【MeeGo】【Jolla】MWC 2017のJolla

xperia
元Nokia従業員達によってMeeGoの開発継続を目的として設立されたJolla。今年もMobile World Congressに出展しました。モバイル市場を独占的に支配する既存OSの代替手段として、第3のOSと呼ばれる勢力がいくつか存在しましたが泡末のように消えて行きました。その中で存在自体が奇跡とも言えるJollaがしぶとく生き残っていることは興味深いことです。

MWC2017においてのJollaは挑戦の年を経て強者への転換を目指し下記のような発表を行いました。

・SailfishOSの開発を行う中国のコンソーシアムとライセンス契約を結む。コンソーシアムはOS開発に2億5000万ドルを投入。
・SonyのOpen Device Programを利用して、開発者コミュニティーにXperia上で動作するSailfishOSを提供する。
・ロシアのOpen mobile platform。
・新たなパートナー企業であるJalaの参加。

注目すべきは中国のSailfishOS開発コンソーシアムへのライセンス契約です。Androidの代替OSの提供というだけではなく、先のロシア政府より公的機関や企業で利用するモバイルOSとしての認定を受けたと同じく、中国でもSailfishと互換性を維持したOSの共同開発に当たるためでもあります。単純なモバイルデバイス向けの用途というだけでなく、TVやIoT、スマートウォッチ、ホームエネルギーマネジメントなど様々な応用分野への進出にも期待しているようです。
また、AlibabaやBaiduなどのサービス分野で既にプラットフォームを確立している巨大企業の対抗馬にプラットフォームを提供するため交渉を開始しているようでこちらでも成長が見込めそうです。

また、開発者向けにSonyのOpen Device Programを利用して開発デバイスを提供することを考えています。Jollaは昨年、開発コミュニティ向けに第3のデバイスJolla Cを投入しましたが、1,000台限定と決して十分な供給とは言えませんでした。オープンプラットフォームを標榜するJollaとしては開発者の協力がプラットフォームの発展には最重要事項であり、広く市場に供給されている大手ベンダーのデバイスを利用することは非常に賢いやり方です。OSの提供はXperia Xという比較的ハイスペックな端末を対象としているためSailfishファンを喜ばせる副次的な要素も期待できるでしょう。
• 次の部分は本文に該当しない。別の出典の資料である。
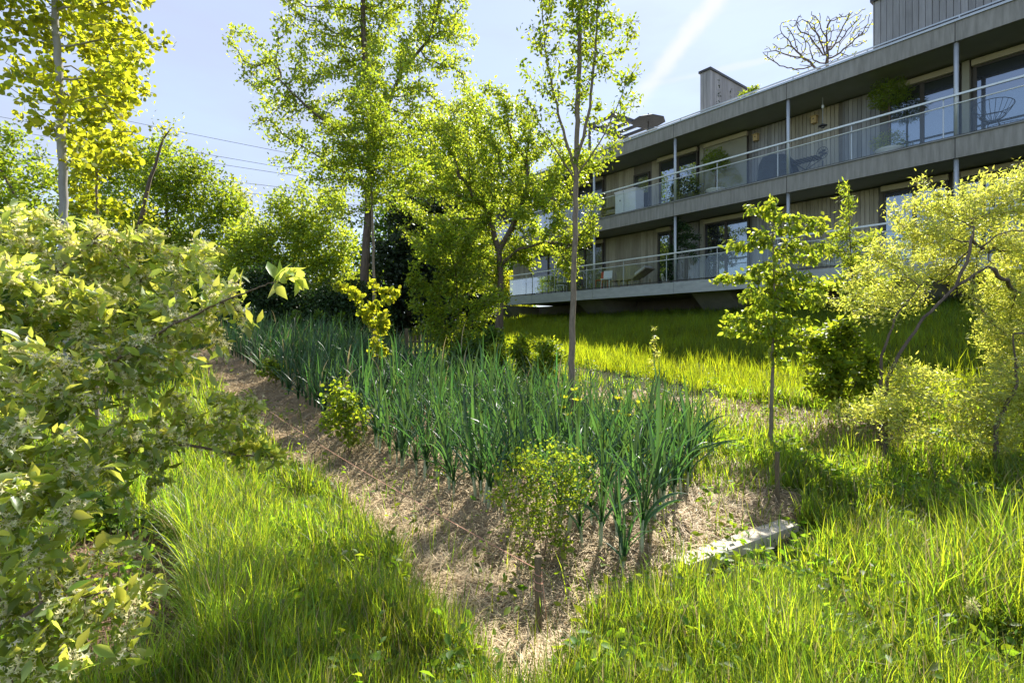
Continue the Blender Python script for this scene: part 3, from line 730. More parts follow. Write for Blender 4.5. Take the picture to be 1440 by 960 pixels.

ロシアのローカルパートナーであるOpen Mobile PlatformのOS開発は順調なようで、ロシア初のSailfishOSデバイスとしてInoi社が実機を公開していました。4月の発売を目指しているようでこちらにも期待ができます。

新たなパートナー企業についても発表されていますね。Jalasoftは南アメリカの会社。デバイスの画像なども公開されています。南アメリカではもう一社SIKURがセキュリティ重視の端末を。

JollaはSailfishOSのオープンソース化の取り組みを開始しているとのこと。UIやアプリケーションのオープンソース化に向けて段階を踏むための準備をしている状況で、数ヶ月以内にエキサイティングな発表が出来るとのこと。

引き続き戦略はBRICSを中心とした地域パートナーの拡大ということになるのでしょう。こうした地域パートナーはセキュリティ面に不安のあるプラットフォーマーからの情報収集や外国からの利益の独占に対抗するため独自OSを持ちたいという意向があると思います。そこに共同開発という透明性の高い仕組みを持ち込めることにJollaの強みがあり、生き残りの手段であると思います。

やっと、どうやってご飯を食べていくか見えて来た気がします(笑)SailfishOSの進化とパートナー企業の新型デバイスに今後は期待して行きたいですね。